The Temporary Debt Repayment Account (TDRA) has a balance of at least $1,673 million, an estimate given by the previous Treasurer in November 2010.

But does this figure appear anywhere in the Budget Paper? Is the amount of internal borrowings undertaken by the Government——- described as feeding out hay from the barn——readily available?
In a word, no.

We’ll just have to wait until the Treasurer releases her Annual Financial Report in November. It will be buried in a schedule at the end of the Report.
Meanwhile the Treasurer claims we’re net debt free.

Even though we’ve borrowed $1,673 million from amounts set aside to fund future liabilities for superannuation and to meet self insurances payouts.
The question of State self insurance needs came to prominence after the Queensland floods when the Federal flood levy was mooted. Senator Xenophon insisted that States should be required to insure their assets.

Our Premier responded by saying that wasn’t necessary——we had our own self insurance scheme.
Indeed we do.

But just because funds have been provided, doesn’t mean that there’s cash available.
There isn’t.

It’s been borrowed by the Government, just like amounts set aside to extinguish unfunded superannuation, in the SPA account.

The only way for the Government to reduce the TDRA, to restore real cash into SPA and TRMA, is to generate cash surpluses.
The Treasurer’s Budget offered no hope over the next 4 years.

Along comes Will Hodgman: The Liberal Alternative Budget 2011/12
It surely must be incumbent upon Opposition Leaders to unravel and analyse the current situation before proposing alternatives.

Not so with Will apparently.
Will has proposed and I’m quoting from his media release “over 5 year rolling periods, the general Government net operating balance will be in surplus and equal to the medium term sustainable level of net infrastructure investment”.

Is that reasonable? The last 3 years 2008/09 to 2010/11 have seen net operating balance far less than infrastructure spending, because of the spending-the-hay-in-the-barn effect, so it may be unfair to look at those years.
But what about 2007/08, a great year, when the Airport was sold?

In that year the net operating balance was $53 million, the last time we saw a positive number. But the net amount spent on capital and infrastructure was $184 million.
In the next 4 years even with Will’s alternative budget strategy the net operating balance doesn’t come remotely close to covering net capital and infrastructure investment.

Great strategy Will.
Will sets out his savings over the next 4 years but is completely silent on the level of capital infrastructure spending. Assuming it’s the same as Lara’s, there will be a continued run down in cash balances as the net operating balance is little different than Lara’s.

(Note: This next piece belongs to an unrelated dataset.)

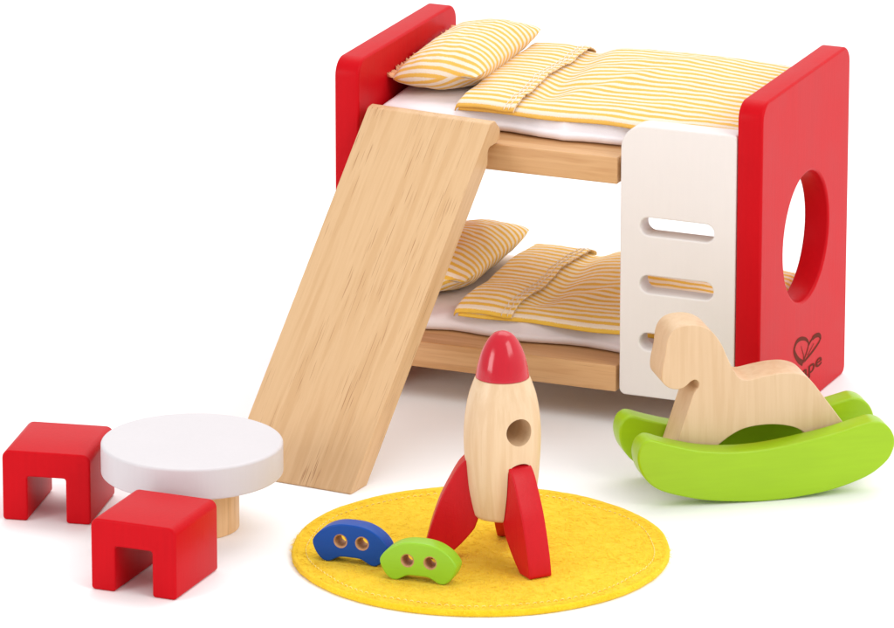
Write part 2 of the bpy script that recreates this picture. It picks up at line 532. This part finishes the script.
def make_bedding(zd, sd, where, pdx, fabric):
    # --- mattress: a soft white slab
    bm = bmesh.new()
    nx, ny = 110, 60
    xa, xb, ya, yb = 1.32, 19.72, 1.60, 11.3
    def top_h(x, y):
        # height of the mattress top above the board
        pts = CROSS
        for k in range(len(pts) - 1):
            if pts[k][0] <= y <= pts[k + 1][0]:
                h = lerp(pts[k][1], pts[k + 1][1], (y - pts[k][0]) / (pts[k + 1][0] - pts[k][0])); break
        else:
            h = 0.7
        k = sstep(6.5, 4.0, x)
        return lerp(h - 0.16 - 0.30 * sstep(2.4, 3.6, y), 0.75 + 0.06 * (y - 2), k)
    def ring(i, j, up):
        u = i / nx; v = j / ny
        x = lerp(xa, xb, u); y = lerp(ya, yb, v)
        e = min(u * (xb - xa), (1 - u) * (xb - xa), v * (yb - ya), (1 - v) * (yb - ya))   # distance to the rim
        rr = 0.55
        k = math.sqrt(max(0, 1 - (1 - min(1, e / rr)) ** 2))
        mid = 0.36 + 0.10 * fbm(x * 0.7, sd, 2.0)
        wav = 0.5 * fbm(x * 0.33 + sd * 3, y * 0.2, sd) + 0.42 * abs(math.sin(x * 0.55 + 0.4 + sd)) - 0.2
        yy = y + (1 - sstep(0, 2.0, y - ya)) * wav - 0.30 * (1 - k) * 0
        if up:
            h = top_h(x, y) + 0.10 * fbm(x * 0.6 + sd, y * 0.6, 4 + sd)
            z = lerp(mid, h, k)
        else:
            z = lerp(mid, 0.015, k)
        return (x, yy, zd + z)
    top = {}; bot = {}
    for i in range(nx + 1):
        for j in range(ny + 1):
            top[i, j] = bm.verts.new(ring(i, j, True))
            bot[i, j] = top[i, j] if i in (0, nx) or j in (0, ny) else bm.verts.new(ring(i, j, False))
    for i in range(nx):
        for j in range(ny):
            bm.faces.new((top[i, j], top[i + 1, j], top[i + 1, j + 1], top[i, j + 1]))
            q = (bot[i, j], bot[i, j + 1], bot[i + 1, j + 1], bot[i + 1, j])
            bm.faces.new(q)
    o = link('mattress', bm, M['sheet'], None, True)
    tag(o, 'thin white cotton mattress lying on the %s bed board' % where, 'mattress', 'mattresses of the bunk bed')

    # --- striped blanket, its head end folded back
    prof = profile_poly(CROSS)
    smax = prof[-1][2]
    def bz(x, y, z, s, t):
        k = sstep(0.0, 1.3, s) * sstep(0.0, 0.8, smax - s)
        w = crumple(x, y, sd) * (0.25 + 0.75 * k)
        dip = -0.32 * math.exp(-((x - 9.0) / 0.75) ** 2) * sstep(0.6, 2.5, s)
        end = -0.45 * sstep(18.6, 19.8, x) ** 2
        hem = 0.05 * math.sin(x * 1.1 + sd) * (1 - sstep(0, 1, s))
        puff = 0.42 * sstep(2.6, 7.5, y) * math.sin(PI * min(1, max(0, (x - 7.5) / 12.4))) ** 0.8
        return y + hem, zd + z + w + puff * sstep(0, 1.2, smax - s) + (dip + end) * k + 0.03 + hem * 0.5
    bl = link('blanket', sheet_mesh(lambda s: 5.40 + 0.05 * s, lambda s: 19.76, prof, bz, 150), fabric)
    add_solid(bl, 0.07)
    tag(bl, 'yellow and white striped blanket with folded head end on the %s bunk' % where, 'blanket', 'striped blankets of the bunk bed')
    # --- the folded flap: comes over at the head end and lies back on the blanket
    prof2 = profile_poly([(y, z) for (y, z) in CROSS[:9]] + [(11.2, 1.4)])
    def hemx(s): return 8.12 + 0.045 * s + 0.07 * math.sin(s * 1.1 + sd) + 0.025 * math.sin(s * 4.1)
    def fx0(s): return 5.26 + 0.05 * s + 0.05 * math.sin(s * 1.1 + sd)
    def fz(x, y, z, s, t):
        w = crumple(lerp(5.5, 8.4, t), y, sd + 0.0) * (0.25 + 0.75 * sstep(0, 1.3, s))
        lift = 0.10 + 0.10 * math.sin(PI * min(1, t * 1.05)) + 0.07 * sstep(0.8, 1.0, t) * (1 + 0.4 * math.sin(s * 1.7 + sd))
        rim = -0.16 * (1 - math.sqrt(max(0, 1 - (1 - min(1, t / 0.06)) ** 2)))
        return y - 0.06 * (1 - sstep(0, 0.5, s)), zd + z + w + lift + rim + 0.05
    fo = link('folded_flap', sheet_mesh(fx0, hemx, prof2, fz, 60), fabric, bl)
    add_solid(fo, 0.06)
    # --- two rows of stitches along the flap's hem: each one thread that dives under the cloth
    def on_flap(x, s, up=0.1):
        j = min(range(len(prof2)), key=lambda k: abs(prof2[k][2] - s))
        y, z, ss = prof2[j]
        t = (x - fx0(ss)) / (hemx(ss) - fx0(ss))
        yy, zz = fz(x, y, z, ss, t)
        fr = 1 - sstep(0.1, 1.0, s)
        return Vector((x, yy - up * fr, zz + up * (1 - 0.5 * fr)))
    for off in (0.22, 0.46):
        bm = bmesh.new()
        pts = []; s = 0.10
        while s < prof2[-1][2] - 0.4:
            jx = random.uniform(-0.04, 0.04)
            for ds, up in ((0, 0.06), (0.03, 0.105), (0.10, 0.112), (0.17, 0.105), (0.20, 0.05)):
                pts.append(on_flap(hemx(s + ds) - off + jx, s + ds, up))
            s += 0.25
        tube(bm, pts, 0.018, 5)
        bmesh.ops.recalc_face_normals(bm, faces=bm.faces[:])
        link('stitching', bm, M['thread'], bl)
    # frayed edge of the hem
    bm = bmesh.new()
    s = 0.02; prev = None
    while s < prof2[-1][2] - 0.1:
        a = on_flap(hemx(s) - 0.03, s, 0.03)
        c = on_flap(hemx(s), s, 0.02) + Vector((0.01 + 0.05 * random.random(), random.uniform(-0.02, 0.02), random.uniform(-0.05, 0.01)))
        va, vc = bm.verts.new(a), bm.verts.new(c)
        if prev: bm.faces.new((prev[0], prev[1], vc, va))
        prev = (va, vc)
        s += 0.05
    fr_ = link('frayed_hem', bm, M['frill'], bl, True)
    add_solid(fr_, 0.04, 0)

    # --- pillow
    N = 64
    ax, ay, th = 2.28, 4.12, 1.12
    base = Vector((3.70 + pdx, 7.05, zd + 2.12))
    rot = Matrix.Rotation(R(3.5), 3, 'X') @ Matrix.Rotation(R(-7), 3, 'Y') @ Matrix.Rotation(R(-1.5), 3, 'Z')
    bm = bmesh.new()
    uvl = bm.loops.layers.uv.new('UVMap'); uvs = {}
    def pp(u, v, sg):
        x = ax * u * (1 - 0.07 * math.cos(PI / 2 * v)); y = ay * v * (1 - 0.05 * math.cos(PI / 2 * u))
        cr = 1 - 0.075 * (u * u * v * v) ** 2.5
        x *= cr; y *= cr
        f = ((1 - abs(u) ** 2.4) ** 0.62) * ((1 - abs(v) ** 2.6) ** 0.55)
        z = sg * th * f
        y += 0.42 * math.exp(-((u - 0.55) / 0.4) ** 2) * sstep(-0.55, -1.0, v)
        e = 1 - max(abs(u), abs(v))
        z += (0.16 * fbm(u * 2.1 + sd, v * 3.0, sg + sd) + 0.05 * math.sin(v * 26 + 3 * u) * math.exp(-e * 9)) * min(1, e * 6)
        # gathered corners
        z += -sg * 0.12 * math.exp(-((u - 0.75) ** 2 + (v + 0.85) ** 2) * 18)
        p = base + rot @ Vector((x, y, z))
        p.z = max(p.z, zd + 0.72 + 0.06 * (p.y - 2) + 0.04)
        return p
    tp = {}; bt = {}
    for i in range(N + 1):
        for j in range(N + 1):
            # denser near the rim
            u = math.sin((i / N - 0.5) * PI); v = math.sin((j / N - 0.5) * PI)
            tp[i, j] = bm.verts.new(pp(u, v, 1)); uvs[tp[i, j]] = (ax * u, 0)
            if i in (0, N) or j in (0, N): bt[i, j] = tp[i, j]
            else:
                bt[i, j] = bm.verts.new(pp(u, v, -1)); uvs[bt[i, j]] = (ax * u, 0)
    h = N // 2
    for dct in (tp, bt):
        for i in range(N + 1):
            uvs[dct[i, h]] = (uvs[dct[i, h]][0], 0.12 * uvs[dct[i, h]][0] / ax)
            for rng, sg in ((range(h, N), 1), (range(h, 0, -1), -1)):
                acc = 0.0
                for j in rng:
                    acc += (dct[i, j + sg].co - dct[i, j].co).length
                    uvs[dct[i, j + sg]] = (uvs[dct[i, j + sg]][0], sg * acc + 0.12 * uvs[dct[i, j]][0] / ax)
    for i in range(N):
        for j in range(N):
            for q in ((tp[i, j], tp[i + 1, j], tp[i + 1, j + 1], tp[i, j + 1]), (bt[i, j], bt[i, j + 1], bt[i + 1, j + 1], bt[i + 1, j])):
                f = bm.faces.new(q); f.smooth = True
                for lp in f.loops: lp[uvl].uv = uvs[lp.vert]
    pil = link('pillow', bm, fabric)
    tag(pil, 'plump yellow and white striped pillow against the red panel on the %s bunk' % where, 'pillow', 'striped pillows of the bunk bed')
    # frayed seam on the headboard side
    bm = bmesh.new()
    prev = None
    n = 70
    for k in range(n + 1):
        v = -1 + 2 * k / n
        p = pp(-1, v, 1)
        q = p + rot @ Vector((-0.14 - 0.16 * random.random(), random.uniform(-0.07, 0.07), 0.10 + 0.22 * random.random()))
        a = bm.verts.new(p + rot @ Vector((0.05, 0, 0.05))); c = bm.verts.new(q)
        if prev: bm.faces.new((prev[0], a, c, prev[1]))
        prev = (a, c)
    se = link('seam_frill', bm, M['seam'], pil, True)
    add_solid(se, 0.05, 0)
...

This means that the TDRA will grow if anything, just like it will with Lara.
More internal borrowings before we can even think about clearing the slate.

Now to take a look at another of Will’s strategies, to ensure “the General Government sector is kept net debt free and financial assets will exceed gross debt by $300 million over a rolling 5 year period.”
The level of net debt as measured will be below $300 million for both Lara and Will over the period of the forward estimates.

The fact that there is little change in the excess of cash and other financial assets over net debt is confirmation that a reduction in the TDRA will not occur, as only surplus cash will reduce it.
Another of Will’s fiscal objectives is to ensure “Government superannuation unfunded liabilities are equal to zero by 2035.”

This requires cash surpluses first to repay the TDRA and then to resume the setting aside of cash amounts to extinguish the liability currently estimated to be in today’s $s at least $5 billion.
The spreadsheet submitted as evidence in today’s Media Release suggests that no such cash surpluses are available in the next 4 years, not even a single $.

So how is Will going to set aside $5 billion?
Will clearly doesn’t understand the difference between profits, or net operating balances, and cash flow.

Will’s document may have superficial appeal but as soon as the fiscal strategies are analysed and the supporting spreadsheet examined, it fails badly.
It’s not a plan. It’s a joke.

Running a milk bar might be too much of an ask.

Maybe a school tuck shop?
There should be at least 20 more of those if Will gets his way.